Os dois primeiros lançamentos da edição de 2021 da coletânea Welcome to the Blumhouse, já de início, oferecem ao público enredos atentos ao protagonismo de grupos marginalizados e garantem uma combinação balanceada de gore e boas risadas. Em comparação com seu parceiro de lançamento, Bingo Hell, Negra Como a Noite (Black as Night, no original)peca por excesso de cautela, mas não deixa de prender a atenção do espectador desde a sequência de abertura dos créditos, que explora alarmantes manchetes em torno da questão do racismo e da segregação nos Estados Unidos, dos impactos do furacão Katrina e das marchas do Black Lives Matter, em 2020.
Com direção de Maritte Lee Go, o pseudo-terror teen é narrado por Shawna (Asjha Cooper), uma adolescente de 15 anos que se vê entre problemas com sua mãe (Kenneisha Thompson), dependente química que carrega as cicatrizes das famílias profundamente afetadas com a passagem do furacão, desentendimentos com seu irmão e uma tremenda insegurança em relação a si mesma, sua aparência e sua cor.
Impactada pelas visitas que faz à mãe no último e decrépito conjunto habitacional que restou na cidade, Shawna, de início, é caracterizada por sua ingenuidade e seu esforço em passar silenciosa e despercebida por aquele verão que, como ela mesma anuncia, mudaria toda a sua vida. Pedro (Fabrizio Guido), seu melhor amigo, gay e mexicano, cumpre o papel de equilibrar a personalidade introvertida da protagonista, enquanto descreve fatos históricos do passado de Nova Orleans que, por mais interessantes que sejam, são desperdiçados pelo roteiro, incapaz de criar um gancho real para aproveitá-los.
O enredo finalmente deslancha quando Shawna, ao voltar para casa sozinha de uma festa se depara com um indigente sendo atacado por duas figuras obscuras. Ao tentar interferir, porém, ela se vê atacada pelo que então percebe ser um vampiro sem teto. Passado o pânico inicial de ter pensado que se transformaria em vampira, Shawna consegue convencer Pedro do bizarro episódio ao descobrirem que sua mãe, tal como muitos dos moradores do conjunto habitacional, tinham também sido vítimas de ataques, que tinham como alvo mendigos e viciados dos quais ninguém mais parece sentir falta. É assim que, ao lado de uma nova amiga e entusiasmada fã da literatura vampiresca e de seu crush da escola, Shawna e Pedro partem em uma cruzada contra o clã de vampiros que planeja converter um exército de excluídos da sociedade.

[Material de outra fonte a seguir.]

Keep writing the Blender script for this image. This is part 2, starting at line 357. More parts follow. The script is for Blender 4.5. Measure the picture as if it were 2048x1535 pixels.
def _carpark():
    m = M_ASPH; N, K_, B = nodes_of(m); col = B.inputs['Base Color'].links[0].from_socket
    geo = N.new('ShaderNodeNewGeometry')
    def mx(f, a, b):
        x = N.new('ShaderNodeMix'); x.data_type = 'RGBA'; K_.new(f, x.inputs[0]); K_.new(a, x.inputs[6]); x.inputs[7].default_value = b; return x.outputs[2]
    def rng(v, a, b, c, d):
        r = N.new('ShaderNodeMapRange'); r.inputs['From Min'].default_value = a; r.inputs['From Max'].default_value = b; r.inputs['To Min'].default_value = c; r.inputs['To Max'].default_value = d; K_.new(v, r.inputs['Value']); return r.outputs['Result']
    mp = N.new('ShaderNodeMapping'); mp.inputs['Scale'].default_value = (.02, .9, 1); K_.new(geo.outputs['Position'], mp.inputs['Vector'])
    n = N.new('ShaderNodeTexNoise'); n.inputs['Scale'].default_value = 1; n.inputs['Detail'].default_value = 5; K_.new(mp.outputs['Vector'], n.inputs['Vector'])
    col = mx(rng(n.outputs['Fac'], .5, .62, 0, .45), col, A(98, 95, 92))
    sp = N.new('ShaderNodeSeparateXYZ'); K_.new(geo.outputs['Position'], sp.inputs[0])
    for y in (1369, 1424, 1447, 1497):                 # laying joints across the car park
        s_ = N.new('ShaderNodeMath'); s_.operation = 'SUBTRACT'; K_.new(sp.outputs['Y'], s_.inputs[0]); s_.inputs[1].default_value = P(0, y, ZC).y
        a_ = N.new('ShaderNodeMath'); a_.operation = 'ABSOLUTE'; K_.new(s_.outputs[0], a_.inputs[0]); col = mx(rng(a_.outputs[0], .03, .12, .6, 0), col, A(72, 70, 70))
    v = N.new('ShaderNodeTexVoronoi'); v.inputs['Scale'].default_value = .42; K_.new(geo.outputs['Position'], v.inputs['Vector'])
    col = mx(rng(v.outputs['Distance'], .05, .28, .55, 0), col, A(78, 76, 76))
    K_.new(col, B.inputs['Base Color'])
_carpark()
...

Trazendo um elenco quase inteiramente negro, Negra Como a Noite não lida de fato com vilões, tendo como vampiro-chefe do perigoso clã um líder centenário comprometido em vingar as injustiças históricas cometidas contra os afrodescendentes no sul do país desde a época da escravidão.
Com recursos de humor e animação, o longa apresenta elementos importantes da luta antirracista norte-americana e atualiza uma discussão de autodescoberta e empoderamento, na relação de Shawna com sua própria negritude. O filme, de fato, traz muitos elementos de crítica social que, por vezes, parecem forçadamente incluídos em diálogos randômicos e exagerados, mas que não interferem no aproveitamento geral do enredo. Optando por respostas pouco radicais aos muitos dilemas apresentados ao longo da história, a trama perde fôlego ao se aproximar do fim e se apoia em amarrações fracas e incompatíveis com o clima alucinante que percorre boa parte do filme.
O saldo, contudo, é positivo. O longa diverte e cativa o público -- afinal, leva todo mundo a torcer tanto pelos vilões, quanto pelos mocinhos --, tendo por pano de fundo o real terror da história, na forma dos cadáveres produzidos pela segregação racial e pela marginalização da população negra que perduram nos Estados Unidos até hoje.